Au même titre que THIN LIZZY, UFO s’est employé au fil des années 70 à imposer un Hard Rock certes tranchant, parfois virulent, mais toujours incroyablement mélodique, refusant la lourdeur et le pilonnage rythmique systématique. Je peux admettre que les albums studios peuvent paraître quelque peu datés pour les oreilles des jeunes générations, habituées à des sons plus impérieux, plus imposants. Avec ce témoignage scénique, les vétérans vibreront à nouveau et les plus jeunes toucheront du doigt la classe et la virulence d’un groupe au meilleur de sa forme.

Ultime critère en faveur de l’acquisition de ce coffret, la présence d’un livret comprenant un texte mêlant contextualisation et extraits d’interviews des membres du groupe. Livret par ailleurs richement illustré, avec notamment la reproduction d’une incongruité, à savoir la reproduction d’un trois titres dont la photographie prise sur scène montre Paul CHAPMAN à la guitare, successeur de Michael SCHENKER au moment de la sortie de Strangers In The Night.
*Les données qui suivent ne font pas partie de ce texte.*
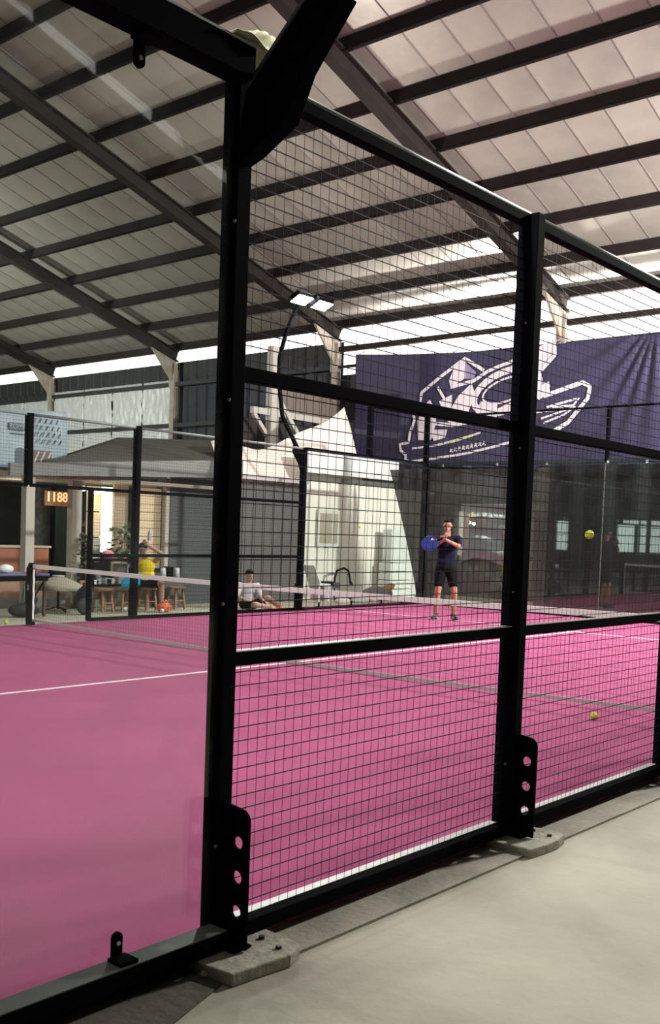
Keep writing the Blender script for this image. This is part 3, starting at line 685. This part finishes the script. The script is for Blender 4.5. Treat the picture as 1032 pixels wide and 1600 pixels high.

Vous l’aurez compris, ce coffret s’adresse avant tout aux fans maniaques de UFO mais représente aussi un état de l’art d’une certaine conception du Hard Rock à la fin des années 70, laquelle allait inspirer au début de la décennie suivante des groupes de la New Wave of British Heavy Metal comme TYGERS OF PAN TANG ou DIAMOND HEAD.

Par ailleurs, comment ne pas penser avec émotion aux défunts Pete WAY et Paul RAYMOND à qui je dédie cette chronique.